Written task:
Set out every line bearing the string "foliage".

Given data:
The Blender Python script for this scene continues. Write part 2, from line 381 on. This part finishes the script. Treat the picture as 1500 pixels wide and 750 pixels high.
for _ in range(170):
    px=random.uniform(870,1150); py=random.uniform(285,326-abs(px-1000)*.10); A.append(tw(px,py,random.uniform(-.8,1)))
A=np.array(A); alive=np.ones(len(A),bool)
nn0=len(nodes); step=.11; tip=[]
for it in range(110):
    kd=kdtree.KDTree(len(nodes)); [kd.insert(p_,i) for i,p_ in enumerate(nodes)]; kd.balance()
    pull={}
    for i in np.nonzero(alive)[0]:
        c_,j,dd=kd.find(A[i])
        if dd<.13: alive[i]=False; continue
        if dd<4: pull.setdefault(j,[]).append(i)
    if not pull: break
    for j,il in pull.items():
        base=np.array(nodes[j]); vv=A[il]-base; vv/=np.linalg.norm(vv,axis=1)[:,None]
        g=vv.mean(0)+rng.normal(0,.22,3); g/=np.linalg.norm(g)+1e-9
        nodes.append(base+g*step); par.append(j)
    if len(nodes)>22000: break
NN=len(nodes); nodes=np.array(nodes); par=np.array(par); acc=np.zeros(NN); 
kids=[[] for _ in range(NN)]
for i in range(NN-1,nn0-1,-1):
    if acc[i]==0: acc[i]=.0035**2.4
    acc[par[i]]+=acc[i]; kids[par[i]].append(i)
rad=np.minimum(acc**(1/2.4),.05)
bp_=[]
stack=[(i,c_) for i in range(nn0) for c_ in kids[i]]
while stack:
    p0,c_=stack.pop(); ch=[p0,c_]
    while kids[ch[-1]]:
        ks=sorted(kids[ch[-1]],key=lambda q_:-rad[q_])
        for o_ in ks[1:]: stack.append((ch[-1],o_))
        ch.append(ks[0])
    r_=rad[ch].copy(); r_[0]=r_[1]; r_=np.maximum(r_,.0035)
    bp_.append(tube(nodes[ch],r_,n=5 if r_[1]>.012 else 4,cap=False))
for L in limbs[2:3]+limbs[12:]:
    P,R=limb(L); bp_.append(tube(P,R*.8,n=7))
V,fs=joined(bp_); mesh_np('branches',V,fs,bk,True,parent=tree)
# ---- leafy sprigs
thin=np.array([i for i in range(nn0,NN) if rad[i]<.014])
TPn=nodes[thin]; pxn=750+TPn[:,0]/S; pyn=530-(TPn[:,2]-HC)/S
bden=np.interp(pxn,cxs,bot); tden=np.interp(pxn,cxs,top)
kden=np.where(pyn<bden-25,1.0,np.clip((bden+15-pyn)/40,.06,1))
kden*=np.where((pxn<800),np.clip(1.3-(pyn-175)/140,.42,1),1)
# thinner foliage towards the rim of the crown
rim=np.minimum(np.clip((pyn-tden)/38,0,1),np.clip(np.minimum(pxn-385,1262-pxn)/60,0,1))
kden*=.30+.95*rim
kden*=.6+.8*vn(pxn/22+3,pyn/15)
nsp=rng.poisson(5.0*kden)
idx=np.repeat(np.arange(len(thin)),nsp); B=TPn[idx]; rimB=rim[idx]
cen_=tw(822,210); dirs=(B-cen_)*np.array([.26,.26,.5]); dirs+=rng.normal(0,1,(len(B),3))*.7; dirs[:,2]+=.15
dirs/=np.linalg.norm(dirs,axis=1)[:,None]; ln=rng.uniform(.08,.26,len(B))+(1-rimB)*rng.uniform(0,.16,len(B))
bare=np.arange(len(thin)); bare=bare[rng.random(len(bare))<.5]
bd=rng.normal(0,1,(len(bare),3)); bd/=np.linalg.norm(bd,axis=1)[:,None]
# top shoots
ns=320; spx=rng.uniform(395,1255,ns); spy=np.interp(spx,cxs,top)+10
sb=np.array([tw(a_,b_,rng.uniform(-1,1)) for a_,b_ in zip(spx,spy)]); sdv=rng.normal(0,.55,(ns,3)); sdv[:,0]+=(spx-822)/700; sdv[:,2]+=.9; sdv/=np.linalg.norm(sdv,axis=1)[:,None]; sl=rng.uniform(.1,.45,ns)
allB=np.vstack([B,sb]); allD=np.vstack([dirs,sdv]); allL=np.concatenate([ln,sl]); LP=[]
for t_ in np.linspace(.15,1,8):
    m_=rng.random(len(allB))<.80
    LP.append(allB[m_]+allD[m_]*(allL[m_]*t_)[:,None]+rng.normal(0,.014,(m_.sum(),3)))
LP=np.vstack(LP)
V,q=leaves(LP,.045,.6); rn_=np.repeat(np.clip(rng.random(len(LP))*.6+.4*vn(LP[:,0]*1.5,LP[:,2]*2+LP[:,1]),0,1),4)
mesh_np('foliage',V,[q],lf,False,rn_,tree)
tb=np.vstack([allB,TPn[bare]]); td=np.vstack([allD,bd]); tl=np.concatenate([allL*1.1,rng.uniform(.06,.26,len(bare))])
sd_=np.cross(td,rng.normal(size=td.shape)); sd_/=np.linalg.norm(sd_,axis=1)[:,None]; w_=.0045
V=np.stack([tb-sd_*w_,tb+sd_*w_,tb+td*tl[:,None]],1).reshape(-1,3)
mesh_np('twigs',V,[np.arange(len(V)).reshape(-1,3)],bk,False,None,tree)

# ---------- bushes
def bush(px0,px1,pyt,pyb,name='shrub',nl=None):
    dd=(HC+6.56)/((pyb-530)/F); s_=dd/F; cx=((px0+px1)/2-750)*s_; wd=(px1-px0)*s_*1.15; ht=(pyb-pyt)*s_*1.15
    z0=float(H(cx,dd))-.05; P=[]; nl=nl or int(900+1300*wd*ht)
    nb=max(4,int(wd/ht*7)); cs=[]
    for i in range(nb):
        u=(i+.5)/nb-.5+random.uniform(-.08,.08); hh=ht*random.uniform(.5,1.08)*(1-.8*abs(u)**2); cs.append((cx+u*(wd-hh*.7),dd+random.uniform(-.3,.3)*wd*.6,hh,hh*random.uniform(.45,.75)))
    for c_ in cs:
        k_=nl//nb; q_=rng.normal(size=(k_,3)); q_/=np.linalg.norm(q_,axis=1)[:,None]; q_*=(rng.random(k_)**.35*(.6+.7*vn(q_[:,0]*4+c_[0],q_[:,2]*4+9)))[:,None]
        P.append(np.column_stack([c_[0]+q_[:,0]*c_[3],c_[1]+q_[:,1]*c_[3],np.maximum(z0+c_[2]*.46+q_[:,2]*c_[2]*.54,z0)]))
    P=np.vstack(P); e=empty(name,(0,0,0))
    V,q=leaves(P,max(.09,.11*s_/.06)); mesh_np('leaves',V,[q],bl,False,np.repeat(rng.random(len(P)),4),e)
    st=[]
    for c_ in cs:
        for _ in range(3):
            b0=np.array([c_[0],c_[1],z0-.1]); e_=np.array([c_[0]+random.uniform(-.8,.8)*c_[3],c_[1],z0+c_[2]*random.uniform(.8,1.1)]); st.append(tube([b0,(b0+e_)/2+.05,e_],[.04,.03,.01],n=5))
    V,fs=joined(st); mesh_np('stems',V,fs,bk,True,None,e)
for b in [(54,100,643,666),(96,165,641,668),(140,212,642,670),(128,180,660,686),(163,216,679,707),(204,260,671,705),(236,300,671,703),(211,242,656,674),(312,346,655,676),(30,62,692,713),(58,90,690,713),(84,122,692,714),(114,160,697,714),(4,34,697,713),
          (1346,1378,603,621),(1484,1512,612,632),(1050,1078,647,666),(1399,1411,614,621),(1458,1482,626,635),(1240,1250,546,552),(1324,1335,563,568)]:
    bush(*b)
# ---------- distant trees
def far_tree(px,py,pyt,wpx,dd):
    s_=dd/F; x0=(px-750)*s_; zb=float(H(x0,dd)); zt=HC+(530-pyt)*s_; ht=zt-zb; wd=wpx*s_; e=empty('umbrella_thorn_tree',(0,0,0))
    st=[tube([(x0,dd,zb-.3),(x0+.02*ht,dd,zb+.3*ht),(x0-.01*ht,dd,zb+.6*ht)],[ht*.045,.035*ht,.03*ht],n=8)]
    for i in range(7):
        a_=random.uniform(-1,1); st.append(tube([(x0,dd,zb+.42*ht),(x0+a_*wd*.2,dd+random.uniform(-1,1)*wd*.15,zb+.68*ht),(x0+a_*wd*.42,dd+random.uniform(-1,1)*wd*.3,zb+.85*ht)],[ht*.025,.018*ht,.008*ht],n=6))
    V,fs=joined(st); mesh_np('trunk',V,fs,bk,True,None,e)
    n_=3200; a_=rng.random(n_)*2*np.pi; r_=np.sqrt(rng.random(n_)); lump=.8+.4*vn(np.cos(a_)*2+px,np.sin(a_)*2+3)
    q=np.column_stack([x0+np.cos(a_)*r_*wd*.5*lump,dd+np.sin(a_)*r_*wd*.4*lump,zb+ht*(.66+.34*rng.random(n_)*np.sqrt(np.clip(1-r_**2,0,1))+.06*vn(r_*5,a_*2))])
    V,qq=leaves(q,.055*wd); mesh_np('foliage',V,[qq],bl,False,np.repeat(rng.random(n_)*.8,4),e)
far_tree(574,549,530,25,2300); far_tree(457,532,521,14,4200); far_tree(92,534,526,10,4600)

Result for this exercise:
# thinner foliage towards the rim of the crown
mesh_np('foliage',V,[q],lf,False,rn_,tree)
    V,qq=leaves(q,.055*wd); mesh_np('foliage',V,[qq],bl,False,np.repeat(rng.random(n_)*.8,4),e)